Naar God
„Maar de droefheid der wereld werkt de dood.” 2 Korinthe 7:10
Na de droefheid over de zonde volgt de ootmoedigheid. Het eerste deel van de ootmoedigheid is onderdanigheid. De zondaar die een gezicht van zijn zonden heeft gehad, en ook enige droefheid om de zonde heeft, zoekt alle middelen te benutten en in het werk te stellen. Hij komt alle plichten na opdat –zo het mogelijk ware– hij zijn gewonde ziel mocht genezen.Maar daar hij geen hulp vindt in datgene wat hij heeft of doet, wordt hij eindelijk genoodzaakt het bij de Heere te zoeken. Echter, zijn houding is zo dat hij op dat moment verstaat: God is rechtvaardig en op hem vertoornd. Hij heeft van voor deze tijd geen ondervinding van Gods gunst. Hij heeft geen zekerheid van wat hem wedervaren zal. Evenwel gaat hij naar de Heere, omdat hij ziet dat hem alleen maar erger kan overkomen.

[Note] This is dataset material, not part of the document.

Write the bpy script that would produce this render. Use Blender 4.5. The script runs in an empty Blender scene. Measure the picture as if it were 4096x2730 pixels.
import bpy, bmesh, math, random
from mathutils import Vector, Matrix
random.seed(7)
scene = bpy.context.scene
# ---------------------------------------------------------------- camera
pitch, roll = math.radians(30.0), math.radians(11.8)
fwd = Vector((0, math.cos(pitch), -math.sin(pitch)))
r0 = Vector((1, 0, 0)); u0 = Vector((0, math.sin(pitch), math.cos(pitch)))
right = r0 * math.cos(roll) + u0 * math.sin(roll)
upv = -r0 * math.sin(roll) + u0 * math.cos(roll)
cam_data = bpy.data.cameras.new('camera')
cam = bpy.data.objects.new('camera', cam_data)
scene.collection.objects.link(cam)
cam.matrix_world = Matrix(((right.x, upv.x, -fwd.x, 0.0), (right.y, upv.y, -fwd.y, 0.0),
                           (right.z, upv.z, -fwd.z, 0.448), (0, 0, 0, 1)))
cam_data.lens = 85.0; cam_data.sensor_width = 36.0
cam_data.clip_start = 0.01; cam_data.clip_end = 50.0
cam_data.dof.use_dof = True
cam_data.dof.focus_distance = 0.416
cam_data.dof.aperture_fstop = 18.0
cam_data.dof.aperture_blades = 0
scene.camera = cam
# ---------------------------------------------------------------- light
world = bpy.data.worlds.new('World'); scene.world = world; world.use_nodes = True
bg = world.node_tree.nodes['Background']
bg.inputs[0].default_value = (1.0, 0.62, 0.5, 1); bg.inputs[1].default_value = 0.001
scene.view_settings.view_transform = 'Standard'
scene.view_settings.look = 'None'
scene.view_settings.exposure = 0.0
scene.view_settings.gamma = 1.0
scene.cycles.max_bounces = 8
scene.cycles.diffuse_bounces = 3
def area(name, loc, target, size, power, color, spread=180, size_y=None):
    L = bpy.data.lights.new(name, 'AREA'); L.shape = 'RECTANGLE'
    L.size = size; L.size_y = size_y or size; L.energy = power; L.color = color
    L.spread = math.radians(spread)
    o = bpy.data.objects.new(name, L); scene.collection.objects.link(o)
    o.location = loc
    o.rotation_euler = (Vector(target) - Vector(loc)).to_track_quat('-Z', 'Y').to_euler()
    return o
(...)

En dat niemand behalve God hem kan helpen, zo het Hem belieft.
Daarom valt hij aan de voetbank der genade neer, voor de poort van barmhartigheid en buigt zich onder de Heere. Hij bidt Hem of Hij met hem wil handelen naar Zijn welgevallen, of naar wat goed is in Zijn ogen. Zo was het ook in Ninevé, toen Jona het oordeel uitsprak.